True Stories of God's Servants: A Strange Prayer Meeting

 •  2 min. read  •  grade level: 8
IN the days of Wesley and Whitfield the life of an itinerant preacher was very different from what it is now.
Rogers, in his “Lives of the Early Preachers,” tells a characteristic story. He says there were crowds of them: they travelled to and fro, with hard fare, throughout the land. Their excursions were not recreations or amusements. Attempt to think what England was at that time. It is a fact that they often had to swim through streams and wade through snows to keep their appointments: often to sleep in summer in the open air, beneath the trees of a forest. Sometimes a preacher was seen with a spade strapped to his back, to cut a way for man and horse through the heavy snowdrifts. Highwaymen were abroad, and there are many odd stories about their encounters with these men: but, then, usually, they had nothing to lose.
One of these, lay preachers, as usual on horseback, was waylaid by three robbers: one of them seized the bridle of his horse, the second put a pistol to his head, the third began to pull him from the saddle—all, of course, declaring that they would have his money or his life.

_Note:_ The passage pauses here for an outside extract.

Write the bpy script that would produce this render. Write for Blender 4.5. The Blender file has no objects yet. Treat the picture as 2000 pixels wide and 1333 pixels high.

The preacher looked solemnly at them, and asked them, “if they had prayed that morning.” This confounded them a little, still they continued their work of plunder. One pulled out a knife to rip the saddle-bag open; the preacher said, “There are only some books and tracts there; as to money, I have only two-pence-halfpenny in my pocket:” he took it out and gave it them. “All that I have of value about me,” he said, “is my coat. I am a servant of God; I am going on His errand to preach: but let me kneel down and pray with you: that will do you more good than anything I can give you.”
One of them said, “I will have nothing to do with anything we can get from this man!” They restored what they had taken, and took up the bags and fastened them again on the horse. The preacher thanked them for their great civility to him: “But now,” said he, “I will pray!” and he fell upon his knees, and prayed with great power. Two of them, utterly frightened at this treatment, started off as fast as their legs could carry them: the third—he who had first refused to have anything to do with the job—continued on his knees with the preacher: and when they parted company, he promised to lead a different life, and professed to be a changed man.